Infusing Copeland's work in the classroom is his experience as one of the country's foremost dance critics, but also his lifelong study of the great choreographer and 84-year-old seminal artist Merce Cunningham.

"It would be pretty hard to teach 20th-century dance history without teaching Cunningham," Copeland avows. "Not only is he the greatest living choreographer, but he is also the center of one of the great sea changes in the arts of the last 50 years—the movement away from a very hot, deeply personal, expressive aesthetic toward a much cooler one that is less dependent on inner torment and much more dependent on observation of the actual world."

Copeland chronicled that sea change in his just-released Merce Cunningham: The Modernizing of Modern Dance, a critical overview of the artist's 60-year career. The book is also an exhilarating history of theater, dance, art, music, and intellectual movements in America (see sidebar).

What Cunningham's art "does quite magnificently—is to help freshen and clarify perception" and "challenge existing relations between seeing and hearing," Copeland writes. "By stretching the interval between stimulus and response, they help to inoculate us against the many forms of (virtually) Pavlovian conditioning that play increasingly dominant roles in our daily lives."
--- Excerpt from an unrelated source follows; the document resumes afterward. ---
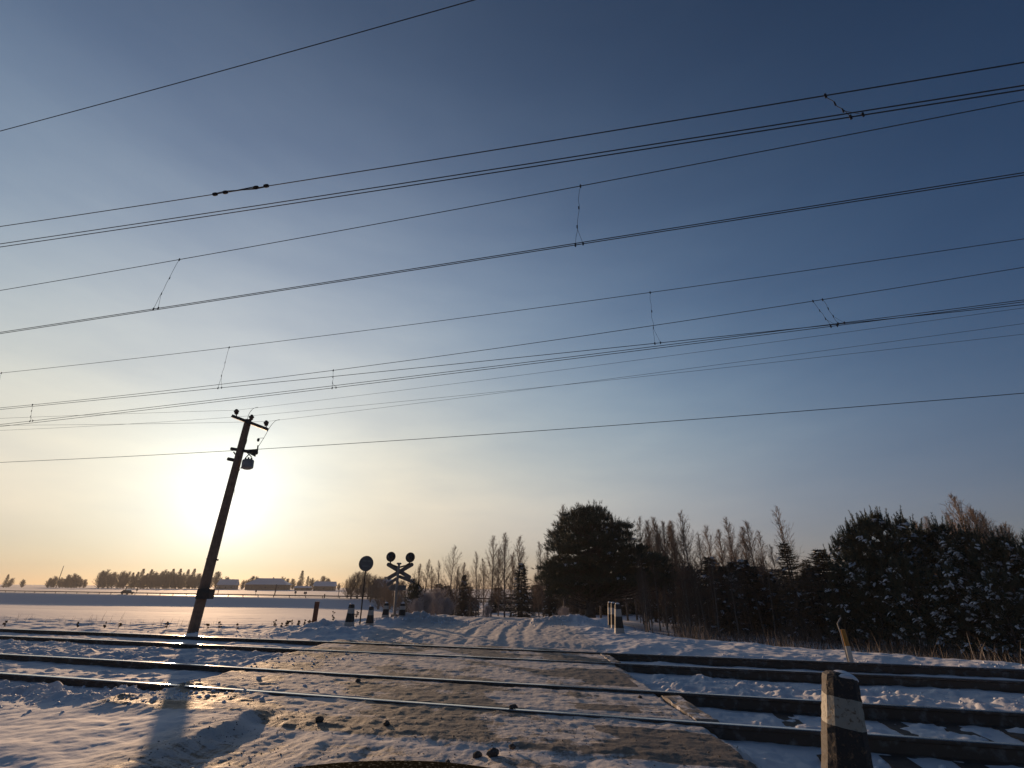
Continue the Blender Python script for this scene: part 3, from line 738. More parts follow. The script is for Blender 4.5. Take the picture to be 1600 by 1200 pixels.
BWN = striped('striped_concrete_near', [0.16, 0.585, 0.81], [(0.30, 0.27, 0.22), (0.022, 0.02, 0.02), (0.30, 0.29, 0.25), (0.022, 0.02, 0.02)], 0.55, (0.16, 0.11, 0.07))
def post_shape(h, wb, wt, n=4, r=.22, jag=0.0, rows=10):
    """square tapering post with rounded corners and a domed head"""
    V = []; F = []; K = 16; rr_ = random.Random(5)
    lev = [(i/rows*h*.93, wb+(wt-wb)*i/rows) for i in range(rows+1)] + [(h*.965, wt*.93), (h*.99, wt*.72), (h, wt*.4)]
    for z_, w_ in lev:
        for k in range(K):
            t_ = 2*math.pi*(k+.5)/K; c_, s_ = math.cos(t_), math.sin(t_); p_ = 5.0
            q = (abs(c_)**p_+abs(s_)**p_)**(-1/p_); j = 1 + rr_.uniform(-jag, jag)
            V.append((c_*q*w_/2*j, s_*q*w_/2*j, z_))
    for i in range(len(lev)-1):
        for k in range(K): F.append((i*K+k, i*K+(k+1) % K, (i+1)*K+(k+1) % K, (i+1)*K+k))
    F.append(tuple((len(lev)-1)*K+k for k in range(K)))
    return V, F
def guard_post(base_px, top_px, label, wb=.30, wt=.18, rz=0.0, Y=None, cap=True):
    p = at_z(*base_px, 0.0); p.z = gz(p.x, p.y); tp = at_y(*top_px, p.y); h = max(tp.z - p.z, .5)
    t = empty('guard_post', (p.x, p.y, p.z), label, 'guard post', 'black and white guard posts at the crossing', rz)
    V, F = post_shape(0.86, wb, wt); V = [(x_, y_, z_*h/.8 - .03) for x_, y_, z_ in V]
    o = mk('post', V, F, BW, t, smooth=False)
    if cap:
        b = MB(); b.lathe((0, 0, 0.86*h/.8-.045), (0,0,1), [(0, wt*.42), (.02, wt*.43), (.04, wt*.3), (.05, wt*.1)], 10); b.build('snow_cap', SNOW, t, True)
    return t
guard_post((545, 982), (545, 944.5), 'front left guard post, tallest of the left four, black head and white band', .30, .17)
guard_post((577, 979), (579, 948), 'guard post just right of the round sign pole', .28, .15)
guard_post((601, 973), (601.5, 943), 'guard post between the round sign and the crossing signal', .27, .16)
guard_post((627, 972), (628, 943), 'guard post standing right in front of the crossing signal mast', .28, .19)
guard_post((968, 990), (969, 945), 'front guard post of the three right of the road, with broken snowy foot', .30, .17)
guard_post((955, 978), (956.5, 943), 'leftmost and farthest guard post of the three right of the road', .25, .15)
guard_post((960.5, 981), (962, 943.5), 'middle guard post of the three right of the road', .26, .16)
# the near one at right, on the approach
t = empty('guard_post', (2.53, 4.24, -.12), 'big chipped guard post close to the camera at right, capped with snow', 'guard post', 'black and white guard posts at the crossing', R(-18))
t.rotation_euler = (0, R(8.5), R(-18)); t.location = (2.41, 4.24, -.12)
V, F = post_shape(0.83, .315, .215, jag=.02, rows=22); mk('post', V, F, BWN, t)
b = MB(); cap = []
for i, (z_, r_) in enumerate(((.790, .096), (.800, .103), (.810, .100), (.819, .082), (.825, .050))): cap.append((z_, r_))
b.lathe((0.008, 0, 0), (0,0,1), cap, 18)
b.v = [(x_*1.0+0.01, y_, z_ + .012*math.sin(x_*22+1.0) + .006*math.sin(y_*37)) for x_, y_, z_ in b.v]
b.build('snow_cap', SNOW, t, True)

# small marker post at right with bent rod
mp_ = at_z(1328, 1029, -.05); mp_.z = gz(mp_.x, mp_.y)
YB = striped('yellow_marker', [0.17, 0.58], [(0.03,.03,.03), (0.50,.49,.46), (0.34,.17,.03)], 0.66)
t = empty('marker_post', mp_, 'yellow and white marker post with a bent metal rod beside the far track', 'marker post')
b = MB(); b.tube([(0,0,-.1), (-.0,0,.3), (-.02,0,.66)], [.062, .060, .056], 10)
b.build('post', YB, t)
b = MB(); b.tube([(-.08,-.03,0), (-.09,-.03,.6), (-.11,-.03,.78), (-.04,-.03,.86), (-.0, -.03, .9)], .014, 6); b.build('rod', GALV, t)
# wooden post at left
wp = at_z(490, 978, 0); wp.z = gz(wp.x, wp.y); wt_ = at_y(493, 940, wp.y)
t = empty('wooden_post', wp, 'short weathered reddish brown post standing left of the guard posts', 'post')
b = MB(); h_ = wt_.z - wp.z; b.box((0.0, 0, h_/2-.1), (.14, .10, h_+.2)); b.build('post', mat('reddish_wood', (0.16, 0.07, 0.045), .85, noise=(9, (0.07, .04, .03), .4, .7)), t)

# ------------------------------------------------------------------ round sign on a thin pole, seen from behind
rp = at_z(562, 979, 0); rp.z = gz(rp.x, rp.y); cen = at_y(572, 880.5, rp.y)
t = empty('round_sign', rp, 'round road sign on a thin pole, seen from its grey back', 'road sign')
ax_ = Vector((math.sin(R(32)), -math.cos(R(32)), 0))
c_ = cen - Vector(rp)
b = MB(); b.tube([(0,0,-.2), (c_.x*.5, 0, c_.z*.5), (c_.x, .03, c_.z+.15)], .024, 8); b.build('pole', IRON, t)
b = MB(); b.lathe(c_ - ax_*.0, ax_, [(0, .255), (.004, .27), (.02, .27), (.02, .262)], 32); b.build('sign_disc', SIGNB, t)
b = MB(); 
for dz in (-.09, .09): b.box(c_ + ax_*.028 + Vector((0,0,dz)), (.30, .02, .03), rz=R(32))
b.build('clamp', GALV, t)

# ------------------------------------------------------------------ crossing signal with two lamp heads and double cross
sb = at_z(615.5, 970.5, 0); sb.z = gz(sb.x, sb.y); SY = sb.y
sg = empty('crossing_signal', sb, 'level crossing signal with two round lamps above a double diagonal cross', 'crossing signal')
def S(cx_, cy_, dy=0.0):   # coordinates of the 8x enlarged detail
    return at_y(560+cx_/8, 840+cy_/8, SY) + Vector((0, dy, 0)) - Vector(sb)
b = MB(); b.tube([S(445, 1050), S(470, 700), S(500, 400), S(507, 335)], .058, 10); b.lathe(S(507, 335), (0,0,1), [(0, .06), (0.0, .10), (.05, .11), (.07, .07)], 12); b.build('mast', GALV, sg)
b = MB(); b.tube([S(398, 325, .02), S(430, 345, .02), S(505, 372, .02), S(590, 350, .02), S(640, 320, .02)], .035, 8); b.build('lamp_arm', IRON, sg)
for nm_, cc, rr_ in (('lamp_head', (407, 240), .205), ('lamp_head', (648, 248), .205)):
    c0 = S(*cc); axl = Vector((.10, 1, 0)).normalized()
    b = MB(); b.lathe(c0, axl, [(-.02, rr_*.3), (-.02, rr_), (.0, rr_+.006), (.02, rr_)], 28); lh = b.build(nm_, BLACKP, sg)
    b = MB(); b.lathe(c0 - axl*.02, -axl, [(0, .11), (.10, .10), (.14, .05), (.15, .01)], 16); b.build('housing', BLACKP, lh)
    b = MB(); b.lathe(c0 + axl*.02, axl, [(0, .11), (.18, .11), (.18, .10), (.02, .10)], 16); b.build('hood', BLACKP, lh)
    b = MB(); b.tube([c0 + Vector((0,0,-.19)), c0+Vector((0,0,-.30))], .03, 8); b.build('bracket', IRON, lh)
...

Like Cunningham, Copeland courts change, takes risks, and sees value in the outrageous. One of his greatest satisfactions, he says, "is offering students a genuine alternative to some of the extremes of political correctness. To the extent that one can teach genuinely against the grain and get away with it, it's very gratifying."

Proof that his teaching against the grain has had impact can be seen in the careers of such former students as Eric Bogosian '76 and Julie Atlas Muz '95, two performers who definitely work outside the box.

Bogosian played the title role in the production of Buchner's Woyzeck that Copeland directed in the spring of l976. A recent recipient of a Guggenheim Fellowship, Bogosian is a film actor (Wonderland), a playwright (Talk Radio, SubUrbia), and an acerbic monologist (Sex, Drugs, Rock & Roll). Of his 2003 solo recording The Worst of Bogosian, the Hartford Courant reviewer wrote, "the humor, and the anger, work on several levels. For example, his final rant attacks the annoying and the exasperating in life with loud curses and blunt language. It is shocking, he is furious—and you will be choking with laughter."

Atlas Muz, a recent theater and dance major, is now a very hot, New York-based choreographer much in demand for her over-the-top conceptual burlesque performances. For example, a come-hither dance done with a bloody stump attached to her wrist and kept tucked behind her back "gave the appearance of a disembodied hand," said the New York Times. "The appendage tried not only to choke her but also to ravage her body. It was pure Ms. Muz: bawdy, satirical, and unadulterated theater from beginning to end."

Many of Copeland's students also go on to acclaimed careers in literary criticism and publishing, but he refuses to take credit for any of them: "I don't think they've been inspired by me. A significant percentage wanted to be artists to begin with."